"I'm going to walk up and get more blades," my husband said on his way out the back door. Now, by "walk up" I thought he meant to the top part of our yard. But, as I was preparing to head to the basement for the laundry, my brain snapped: His truck is parked on the next street! He was walking up a relatively steep incline to the next block in 100+ degree temps with sauna-like humidity --and he has breathing issues. I postponed my trip to the basement until I saw him coming back through our gate, juuuuust in case.
This is not the way our relationship used to look. At one time, Scott was on the road for days. We'd talk when he was driving or go for hours hearing nothing from one another as we each went about our day. I'd stay up crazy hours, hoping to squeeze in a conversation before I went to work. His next job had him leaving the house in the early morning with little more than a hasty peck from me as I dug right into my daily responsibilities. In the evening he'd return to a quick rundown of the day's events, and I'd head off to catch a few hours of sleep before I went to work. "Two ships" we were, but we kept on passing. We rarely gave one another's abilities a second thought. She is healthy. He is strong. And it's not that either of us is critically sick or disabled. But we have had "those scares" and we know that sharing many birthdays together has benefits and consequences. Time doesn't pass in this world without entropy. So, now, in this season of our relationship, we are a bit more intentional about keeping watch. We're a little less hasty in our encouragement. Maybe you should wait until the weather cools to start that outdoor project. Maybe you should get some help before you lift that. Wellbeing is a goal instead of an expectation.

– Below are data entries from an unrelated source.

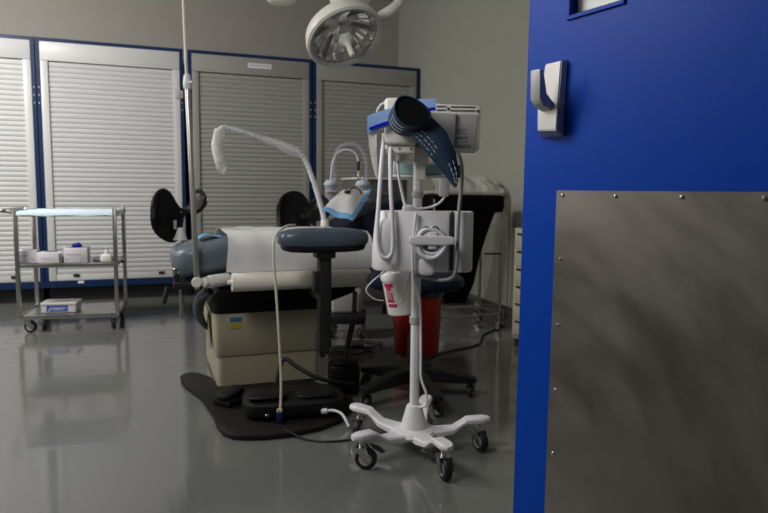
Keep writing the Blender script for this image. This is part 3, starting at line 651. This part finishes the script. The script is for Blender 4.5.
MB().loft(bagrings(.53, .30, [(.20, -.06, .05, .60, -.07), (.35, -.03, .05, .66, -.05), (.55, -.02, .05, .74, -.04), (.72, -.012, .05, .84, -.02), (.85, -.011, .04, .93, 0), (.86, .018, .04, 1, 0), (.90, .022, .04, 1, 0), (.965, .020, .04, 1, 0), (.975, .006, .04, 1, 0), (.95, -.012, .04, 1, 0)], .012, 3)).build('bag', 'bag', hb, label='black bag folded over the rim')
MB().cyl((.53, 0, .56), (.40, .01, .56), .007).build('cross_bar', 'dark', hb)
hc = hamper(room(3.12, -1.79), ROT, .55, .36, .98, 'second wheeled hamper with a clear plastic liner, against the right wall', 'linen_hamper')
MB().loft(bagrings(.55, .36, [(.16, -.04, .06, .80, 0), (.4, -.02, .06, .9, 0), (.7, -.012, .06, .96, 0), (.93, -.011, .05, 1, 0), (.97, .012, .05, 1.0, 0), (1.00, .018, .05, 1, 0)], .03, 5), cap=False).build('liner', 'bagfilm', hc, label='clear plastic liner')
random.seed(11); g = []
for j in range(14):
    row = []
    for i in range(26):
        s_, t_ = i/25, j/13
        z = .985+.175*(max(0, sin(pi*t_))**.6)*(.62+.38*abs(sin(s_*9.2+.6)))*(1-.3*s_) + .012*sin(i*2.1+j)
        row.append((-.02+.58*s_+.01*sin(j*2), -.01+.38*t_, z))
    g.append(row)
MB().sheet(g, .004).build('crumpled_film', 'bagfilm', hc, label='crumpled clear plastic heaped on top')

# ------------------------------------------------------------ drawer cabinet by the right wall
dc = empty('drawer_cabinet', room(3.365, -2.47), ROT-R(90), 'cream drawer cabinet half hidden behind the blue door', 'cabinet')
# local x runs towards the door, local -y faces ... the room centre is at -y
MB().box((0, .002, .03), (.52, .36, .765), .006).build('cabinet_body', 'dbeige', dc)
for k in range(6):
    z = .06+.115*k
    d = MB().box((.032, -.012, z), (.49, .001, z+.10), .003).build('drawer', 'dbeige', dc)
    MB().box((.06, -.016, z+.085), (.46, -.0125, z+.099), .001).build('pull_slot', 'dark', d)
for x in (.03, .49):
    for y in (.03, .33): MB().cyl((x, y, 0), (x, y, .03), .018).build('foot', 'black', dc)

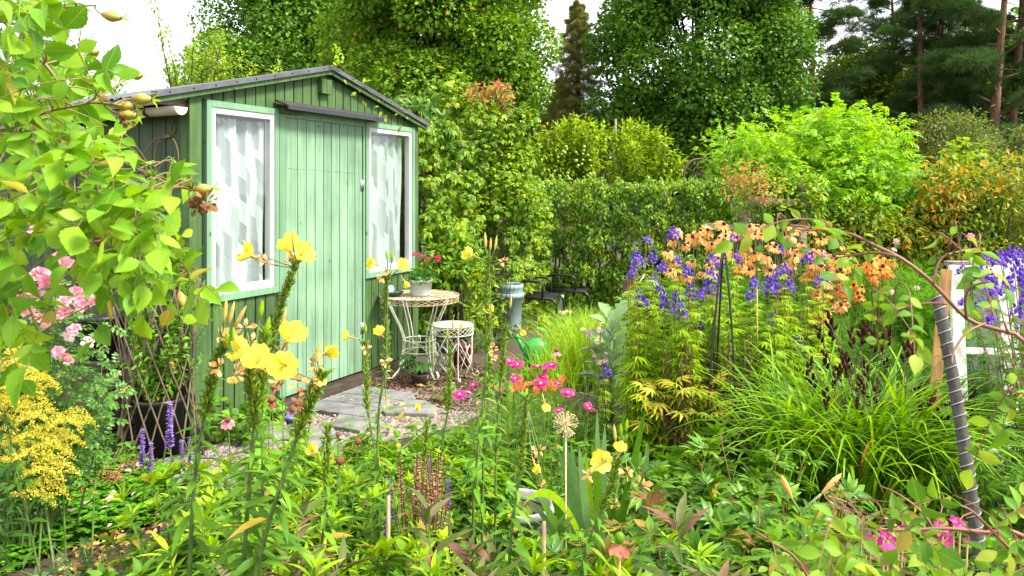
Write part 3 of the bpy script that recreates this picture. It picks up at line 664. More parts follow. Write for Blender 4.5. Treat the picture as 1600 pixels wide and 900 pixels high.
single('enamel_jar', 'little blue and white jar standing in the dark bowl', 'jar', Acc().lathe([(.001, -.03), (.035, -.03), (.045, .0), (.042, .03), (.028, .045), (.024, .043), (.001, .04)], bc2), mat('blue_glaze', (.35, .5, .62), .25, var=.5, scale=14, col2=(.06, .16, .32)), bc2)
# seedling pot under the table
qc = G(655, 603)
t = Thing('potted_seedling', 'dark leafed potted plant on the mulch under the wire table', 'potted plant', qc)
t.part('pot', Acc().lathe([(.001, 0), (.05, 0), (.07, .09), (.074, .1), (.066, .1), (.06, .08), (.001, .08)], qc), mat('brown_pot', (.05, .03, .02), .8))
a = Acc(); M_hel = leafmat('hellebore_leaf', ((.015, .07, .015), (.03, .13, .03), (.06, .2, .04)))
rg = np.random.default_rng(8); st = Acc()
for k in range(16):
    an = rg.uniform(0, 6.28); r = rg.uniform(.04, .15); e = qc + A(r * math.cos(an), r * math.sin(an), rg.uniform(.14, .27)); st.tube([qc + A(0, 0, .08), (qc + e) / 2 + A(0, 0, .1), e], .003, 4)
    a.leaves(FIVE, [e], A(math.cos(an), math.sin(an), -.1), A(0, 0, 1), .085)
t.part('stems', st, M_hel); t.part('leaves', a, M_hel)
jc = G(667, 592); single('china_cup', 'blue and white china cup lying on the mulch under the table', 'cup', Acc().lathe([(.001, 0), (.02, 0), (.032, .03), (.036, .06), (.032, .058), (.026, .02), (.001, .01)], jc, axis=(-.5, -.6, .5)).ball(jc + A(0, 0, .0), .001), mat('china', (.55, .68, .78), .2, var=.6, scale=30, col2=(.06, .18, .4)), jc)
rc = G(722, 574)
single('red_pot', 'red glazed pot in the shade behind the wire stool', 'pot', Acc().lathe([(.001, 0), (.07, 0), (.085, .12), (.1, .19), (.1, .21), (.09, .21), (.075, .1), (.001, .1)], rc), mat('red_glaze', (.10, .008, .008), .3, var=.3), rc)
# blue dish by the door
dc = G(462, 661)
single('blue_dish', 'small blue and purple glazed dish on the gravel beside the wall', 'dish', Acc().lathe([(.001, 0.004), (.05, .004), (.085, .035), (.095, .06), (.088, .06), (.078, .036), (.045, .014), (.001, .012)], dc), mat('cobalt_glaze', (.05, .08, .35), .2, var=.6, scale=12, col2=(.16, .03, .2)), dc)

# grey nested bins
bc = G(794, 513); M_bin = mat('grey_blue_plastic', (.26, .36, .36), .5, var=.12, scale=4)
t = Thing('plastic_bin', 'tall pale grey-blue plastic bin beside the black chairs', 'bin', bc)
t.part('body', Acc().lathe([(.001, 0), (.145, 0), (.15, .01), (.168, .36), (.184, .365), (.187, .42), (.176, .42), (.175, .4), (.16, .36), (.14, .02), (.001, .02)], bc, 32), M_bin)
t.part('inner_bin', Acc().lathe([(.16, .40), (.170, .43), (.173, .47), (.178, .475), (.178, .515), (.168, .52), (.162, .50), (.15, .3), (.001, .3)], bc, 32), M_bin)

# green watering can
wc = G(838, 571); M_can = mat('green_plastic', (.01, .30, .06), .3, var=.15, scale=5)
t = Thing('watering_can', 'bright green plastic watering can with its spout to the left', 'watering can', wc)
prof = [(.001, 0), (.085, 0), (.1, .015), (.105, .12), (.1, .18), (.08, .215), (.05, .235), (.035, .25), (.001, .25)]
b = Acc().lathe(prof, (0, 0, 0), 24); v = b.v[0] * A(1.12, .8, 1) + wc; t.part('body', Acc().raw(v, b.f[0]), M_can)
sp = [wc + A(*p) for p in ((-.06, 0, .05), (-.10, 0, .12), (-.145, 0, .20), (-.17, -.01, .245))]
t.part('spout', Acc().tube(sp, [.036, .028, .018, .013], 12), M_can)
t.part('rose_head', Acc().lathe([(.012, -.02), (.028, .012), (.026, .02), (.001, .022)], sp[-1] + A(-.006, 0, .015), 14, axis=(-.6, -.1, .8)), M_can)
hp = [wc + A(r_ * math.cos(q) + .02, 0, .27 + .075 * math.sin(q) * .9) for q, r_ in zip(np.linspace(-2.6, 2.0, 16)[::-1], [.075] * 16)] + [wc + A(.1, 0, .17)]
t.part('handle', Acc().tube(hp, .014, 10), M_can)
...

I like to tell myself this is wisdom and not fear. I like to tell myself that we are savoring time instead of trying to fill it with doing. I hope those things are true. But one thing I know, this change in our relationship is bittersweet. We talk a little more about things like death and grief. That is the bitter. But in so doing, we are filled with gratitude that we have one another, that God has given us so much and watched over us even through our foolishness; we have wonderful family and friends, terrific memories, and we are still very capable of serving our God and others with vim and vigor! That is the sweet. And that is marriage --any relationship, really. The bitter and the sweet. The better and the worse. The richer and the poorer. The sickness and the health. The "watching out for" that was once an unspoken hope or expectation of wellbeing, but in time has become an intentional pursuit. Not the climax of a Hallmark movie, for sure, but a deepening and maturation of love. Love grows. Deep and wide.
Our youngest was talking about his love for me the other day. "I can love you more," he claimed, "because I have fewer people to love. I don't have to spread it out." And while I could appreciate his reasoning if we had been discussing peanut butter or LEGOs, through loving Jesus, who so infinitely, perfectly loves me, I can love others deep and wide. In loving my husband for years, in difficult seasons, and at times when all I could do was wait for an answer to the question, How can I love him right now? --and being loved so well by this man! --in loving the one human being to whom God has joined me in such a manner, love in me has expanded beyond my wildest dreams. Jesus in the midst of our love has enabled both of us to love one another. He has enabled us to change and grow with that love. He has strengthened our love, preparing us for seasons that might just be a little less carefree and a little more practical. He has multiplied that love. And though our relationship has changed in its appearance, it has not changed in its purposes. To love and care for one another. To be loved and cared for. And to spread that love to others.
Even when it's as unromantic (but still with as much care) as making sure one of us doesn't die in this heat!